The View From Somewhere: Transgender Journalists Resisting “Objectivity”
Many people first learn about transgender issues in the news media. Coverage of transgender issues and the presence and visibility of transgender journalists are both on the rise. At the same time, transgender people have and continue to be reported on through distorted lenses of transphobia, white supremacy, and binary gender, and much of this reporting is presented as objective and fair.

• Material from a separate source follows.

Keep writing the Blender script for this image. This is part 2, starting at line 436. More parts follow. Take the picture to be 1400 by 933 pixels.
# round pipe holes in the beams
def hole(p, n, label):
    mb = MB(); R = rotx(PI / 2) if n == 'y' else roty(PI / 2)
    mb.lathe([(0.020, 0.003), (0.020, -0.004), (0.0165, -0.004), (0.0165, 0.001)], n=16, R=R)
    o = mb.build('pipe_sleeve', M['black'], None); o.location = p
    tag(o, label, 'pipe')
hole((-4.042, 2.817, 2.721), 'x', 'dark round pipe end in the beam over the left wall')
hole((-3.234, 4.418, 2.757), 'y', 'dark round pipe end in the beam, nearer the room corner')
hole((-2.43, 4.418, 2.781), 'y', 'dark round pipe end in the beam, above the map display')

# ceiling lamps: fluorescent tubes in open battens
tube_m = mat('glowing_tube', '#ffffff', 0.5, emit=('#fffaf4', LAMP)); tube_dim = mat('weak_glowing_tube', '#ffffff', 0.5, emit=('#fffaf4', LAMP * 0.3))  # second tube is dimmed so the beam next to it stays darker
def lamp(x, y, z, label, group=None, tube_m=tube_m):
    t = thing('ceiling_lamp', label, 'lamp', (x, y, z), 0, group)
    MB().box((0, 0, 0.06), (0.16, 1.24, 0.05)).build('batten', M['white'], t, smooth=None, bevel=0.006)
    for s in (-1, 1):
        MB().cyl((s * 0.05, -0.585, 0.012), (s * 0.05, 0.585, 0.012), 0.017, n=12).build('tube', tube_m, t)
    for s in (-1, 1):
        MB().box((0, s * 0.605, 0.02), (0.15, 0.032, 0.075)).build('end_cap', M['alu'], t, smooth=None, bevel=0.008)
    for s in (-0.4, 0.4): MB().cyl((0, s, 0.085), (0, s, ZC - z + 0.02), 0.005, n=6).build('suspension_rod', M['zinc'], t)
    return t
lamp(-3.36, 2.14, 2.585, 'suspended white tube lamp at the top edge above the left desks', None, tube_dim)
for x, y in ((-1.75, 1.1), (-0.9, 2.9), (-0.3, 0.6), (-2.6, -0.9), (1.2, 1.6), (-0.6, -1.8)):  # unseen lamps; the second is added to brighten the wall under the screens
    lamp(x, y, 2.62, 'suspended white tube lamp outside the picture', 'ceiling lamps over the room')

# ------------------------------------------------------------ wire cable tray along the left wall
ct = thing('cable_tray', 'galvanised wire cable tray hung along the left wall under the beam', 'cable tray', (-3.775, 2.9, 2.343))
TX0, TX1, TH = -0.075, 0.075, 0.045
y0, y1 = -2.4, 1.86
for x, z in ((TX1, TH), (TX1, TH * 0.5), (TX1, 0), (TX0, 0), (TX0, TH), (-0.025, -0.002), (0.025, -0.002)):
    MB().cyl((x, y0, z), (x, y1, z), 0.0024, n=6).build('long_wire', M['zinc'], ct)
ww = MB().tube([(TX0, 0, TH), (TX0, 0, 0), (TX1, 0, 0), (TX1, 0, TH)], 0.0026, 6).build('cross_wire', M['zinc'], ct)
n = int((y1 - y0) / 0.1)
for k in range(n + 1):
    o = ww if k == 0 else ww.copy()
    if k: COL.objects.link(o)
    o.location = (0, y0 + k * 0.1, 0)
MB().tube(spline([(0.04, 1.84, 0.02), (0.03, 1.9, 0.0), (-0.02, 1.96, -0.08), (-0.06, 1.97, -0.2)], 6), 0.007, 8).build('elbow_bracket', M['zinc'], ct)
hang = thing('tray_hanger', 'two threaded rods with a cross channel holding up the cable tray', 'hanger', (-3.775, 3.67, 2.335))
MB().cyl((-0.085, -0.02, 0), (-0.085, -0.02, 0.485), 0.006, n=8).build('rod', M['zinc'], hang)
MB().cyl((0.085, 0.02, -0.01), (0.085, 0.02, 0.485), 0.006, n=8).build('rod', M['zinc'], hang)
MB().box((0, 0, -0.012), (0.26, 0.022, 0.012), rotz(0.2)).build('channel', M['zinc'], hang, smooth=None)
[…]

In this panel discussion, Meredith Talusan and Lewis Raven Wallace, seasoned transgender journalists and movement journalism activists, will address the problems of “objectivity” for trans journalists and trans subjects, and discuss how to chart a path of rigor, conscious subjectivity, and community accountability in the worlds of journalism and non-fiction storytelling.
About the Speakers
Meredith Talusan is an award-winning journalist and author. They have written features, essays, and opinion pieces for many publications, including The New York Times, The Guardian, The Atlantic, VICE, Matter, Backchannel, The Nation, and The American Prospect. She has contributed to several books including The New York Times best-selling Not That Bad: Dispatches from Rape Culture edited by Roxane Gay. Her memoir, Fairest, is forthcoming from Viking/Penguin Random House.
Lewis Raven Wallace is the host of the The View from Somewhere: A Podcast About Journalism with A Purpose. This single-season podcast explores the origins of “objectivity,” dispelling the myth of a single, stable ethic for neutral American journalism through stories about coverage of slavery, lynch law, Vietnam, and the early LGBTQ movement. The podcast features journalists from marginalized and oppressed communities who are creating new ways of thinking about and practicing journalism through a lens of social justice and systemic power analysis. The View From Somewhere podcast is based on Wallace’s book with the same title from University of Chicago Press.